Work instructions: Skip the pictures and quote all of the lines exactly.
─── Collected data ───
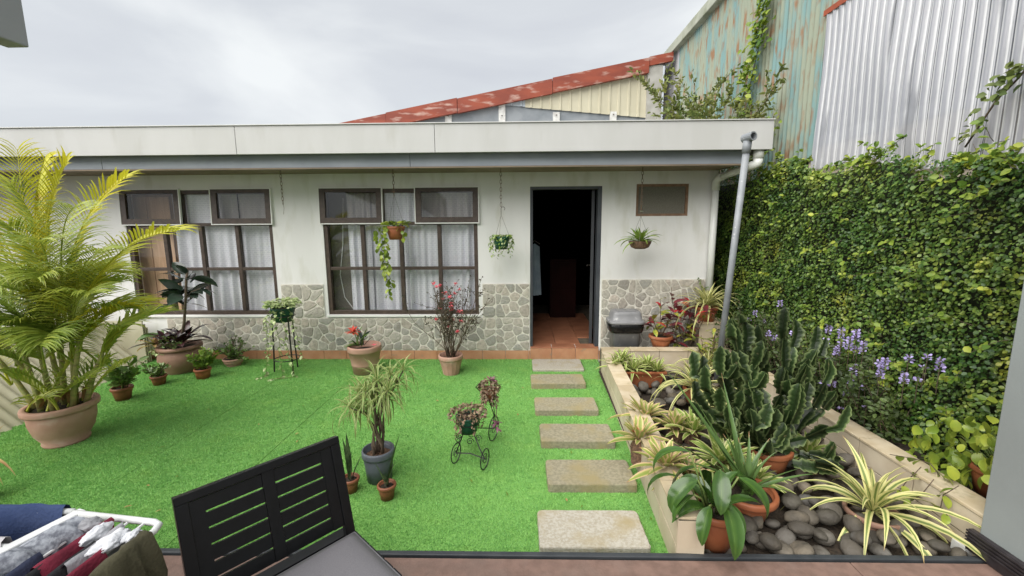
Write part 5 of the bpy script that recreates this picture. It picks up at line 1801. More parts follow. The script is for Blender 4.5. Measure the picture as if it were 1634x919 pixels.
# broad leaved lily in the front pot
p = G(1133, 862, .12)
t = thing('potted_lily', 'glossy broad leaved lily in an orange pot at the planter front', 'potted plant', (p.x + .035, 2.02, .06))
pot(t, .115, .08, .22, 'terracotta_orange', rim=.012, rimh=.035, n=30)
o = t.location
for (px, py, dy, ln, wd, dr) in ((1085, 800, -.06, .26, .115, 1.5), (1120, 870, -.20, .22, .10, 1.3), (1165, 850, -.20, .30, .13, 1.4), (1062, 745, .05, .30, .085, 1.9), (1035, 790, .0, .26, .07, 2.0),
                                 (1150, 795, -.17, .24, .11, 1.2), (1205, 800, -.10, .26, .10, 1.3), (1190, 780, .1, .28, .10, 1.6), (1130, 770, .14, .24, .10, 1.1), (1090, 770, .05, .24, .10, 1.5), (1180, 870, -.16, .22, .11, .9), (1075, 830, -.12, .2, .09, 1.2)):
    tgt = W(px, py, o.y + dy) - o
    st = Vector((tgt.x * .18, tgt.y * .18, .2))
    mid = Vector((tgt.x * .55, tgt.y * .55, max(.30, tgt.z + .10)))
    MB().tube([st, st.lerp(mid, .5) + Vector((0, 0, .03)), mid], .005, 5).build('stem', 'stem_green', t, smooth=True)
    v = tgt - mid
    az = math.atan2(v.y, v.x)
    el_ = math.atan2(v.z, math.hypot(v.x, v.y))
    MB().blade(mid, az, el_ + dr * .42, ln * .9, wd * .74, dr * 1.1, 8, .38, 'oval', 1.2, U(-.35, .35)).build('leaf', 'lily_leaf', t, smooth=True)
rosette(t, (0, 0, .20), 7, .16, .30, .085, 'lily_leaf', el=(20, 70), droop=(1.0, 1.8), shape='oval', segs=7, fold=.4, roll=.4)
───
The response:
Write part 5 of the bpy script that recreates this picture. It picks up at line 1801. More parts follow. The script is for Blender 4.5. Measure the picture as if it were 1634x919 pixels.
# broad leaved lily in the front pot
p = G(1133, 862, .12)
t = thing('potted_lily', 'glossy broad leaved lily in an orange pot at the planter front', 'potted plant', (p.x + .035, 2.02, .06))
pot(t, .115, .08, .22, 'terracotta_orange', rim=.012, rimh=.035, n=30)
o = t.location
for (px, py, dy, ln, wd, dr) in ((1085, 800, -.06, .26, .115, 1.5), (1120, 870, -.20, .22, .10, 1.3), (1165, 850, -.20, .30, .13, 1.4), (1062, 745, .05, .30, .085, 1.9), (1035, 790, .0, .26, .07, 2.0),
                                 (1150, 795, -.17, .24, .11, 1.2), (1205, 800, -.10, .26, .10, 1.3), (1190, 780, .1, .28, .10, 1.6), (1130, 770, .14, .24, .10, 1.1), (1090, 770, .05, .24, .10, 1.5), (1180, 870, -.16, .22, .11, .9), (1075, 830, -.12, .2, .09, 1.2)):
    tgt = W(px, py, o.y + dy) - o
    st = Vector((tgt.x * .18, tgt.y * .18, .2))
    mid = Vector((tgt.x * .55, tgt.y * .55, max(.30, tgt.z + .10)))
    MB().tube([st, st.lerp(mid, .5) + Vector((0, 0, .03)), mid], .005, 5).build('stem', 'stem_green', t, smooth=True)
    v = tgt - mid
    az = math.atan2(v.y, v.x)
    el_ = math.atan2(v.z, math.hypot(v.x, v.y))
    MB().blade(mid, az, el_ + dr * .42, ln * .9, wd * .74, dr * 1.1, 8, .38, 'oval', 1.2, U(-.35, .35)).build('leaf', 'lily_leaf', t, smooth=True)
rosette(t, (0, 0, .20), 7, .16, .30, .085, 'lily_leaf', el=(20, 70), droop=(1.0, 1.8), shape='oval', segs=7, fold=.4, roll=.4)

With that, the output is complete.